Man könnte das Gespräch so zusammenfassen:

Kurt Womenizer Zimmermann ist der Geilste.

Nun ist es so, dass ich einige kenne, die unter Ihnen gelitten haben, aber dennoch mit einem gewissen Respekt von Ihren Blattmacher-Künsten erzählen. Es gab da dieses gefürchtete “Zorro Z”. Das bedeutete, dass ein Abschnitt gestrichen werden sollte. Mehrere Freunde erzählten, dass sie Ihr Büro weinend verlassen hätten, nachdem ganz viele “Zorro Zs” die Manuskripte zierten.

Ein Trost unter gestandenen Redaktoren war das Bonmot, dass Sie sogar den Grimme Preisträger Niklaus Meienberg umgeschrieben hatten. Rückblickend gesehen ein Frevel. Heute stehen Meienbergs Geschichten auf vielen Büchergestellen - ein schöner Gedanke, wenn ich an all die “Zorro Zs” denke.

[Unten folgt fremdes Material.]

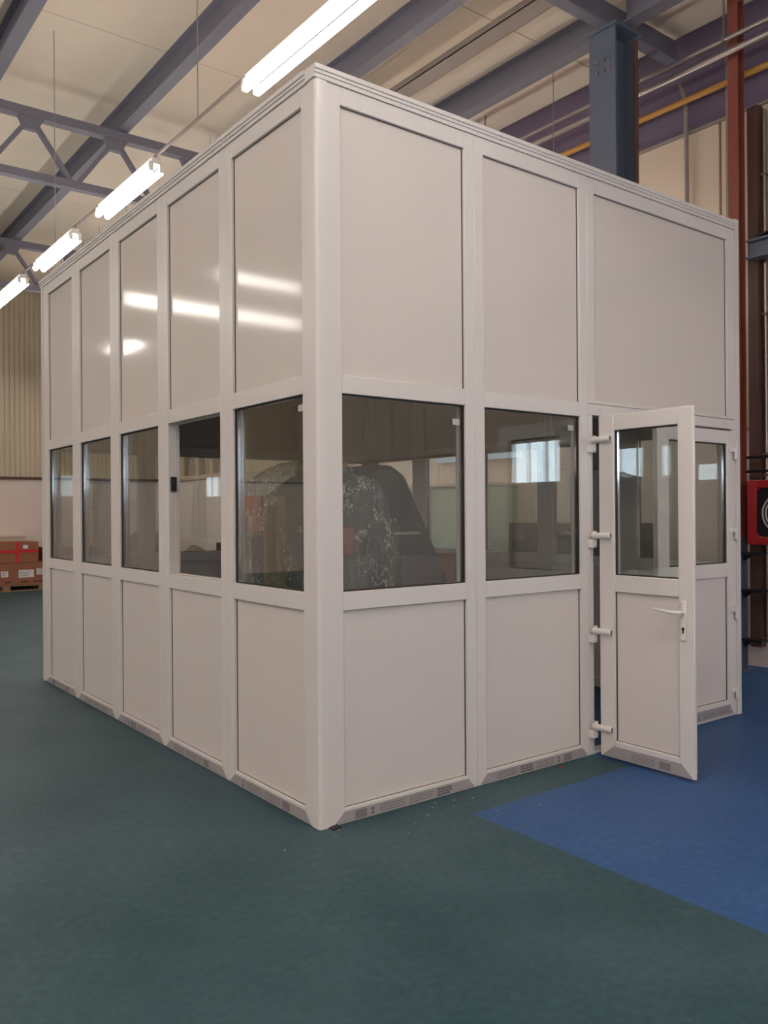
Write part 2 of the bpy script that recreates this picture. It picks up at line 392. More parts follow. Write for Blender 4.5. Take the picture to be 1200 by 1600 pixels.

Ich hatte nie das Vergnügen unter Ihnen zu dienen. Aber man sagt, es sei gut und lustig gewesen.

Wir zwei sind uns jedoch ein paar Mal begegnet. Einmal hatte ich die Ehre, für ein Interview mit der Sonntagszeitung die Fotos zu machen. Es war ein langweiliges Interview, denn Sie durften in gutem Konzernjournalismus-Stil das Konzept von TV3 erklären. Als publizistisches Highlight des Tamedia-Pleite-Senders dufte Michèle Hunziker damals in der Cinderalla Beauty Show, “drannebliebe, drannebliebe” ins Mikrofon quitschen. Sie erzählten, dass sie das lustig fänden. An den Rest des Gesprächs kann ich mich nicht mehr erinnern.

Aber ich weiss noch, dass der Teppich im 5. Stock weich und der Kaffee keine Automatenplörre war.

Das zweite Mal beobachtete ich Sie an der Eröffnung des Grand Casinos in Baden – ein denkwürdiger Anlass. Der Journalist, den ich begleitete, verfügte über die Gästeliste. Da waren Sie ebenso drauf wie Hänschen aus der Pfalz und der Plattenleger von Baden Baden.

Das Pikante war, dass Hänschen und der Plattenleger zwei Spielsüchtige waren, die in den meisten Casinos gesperrt sind. Die grossen Zocker bekommen jeweils lustige Übernamen.

Da ich im Innern nicht fotografieren durfte, hatte ich viel Zeit, Sie zu beobachten – mit diesem fiebrigen Blick am Spieltisch. An diesem Abend, als ich Sie im Grand Casino Baden sah, war das Ende von „Facts“ absehbar und TV3 längst Geschichte. Allein beim Privatfernseh-Abenteuer hatten Sie seinerzeit 70 Millionen Franken verzockt. Wetten, die Tamedia wäre besser dagestanden, hätten Sie nicht so hemmungslos dem Risiko gefröhnt.

Aber sicher ist: Das Lobhudel-in-den-Allerwertesen-kriech-Interview hätte gewonnen, wenn die BAZ-Jungjournalisten Hansjörg Müller und Samuel Tanner weinend aus Ihrem Büro gekommen wären, mit ganz vielen “Zorro Zs” auf dem Manuskript.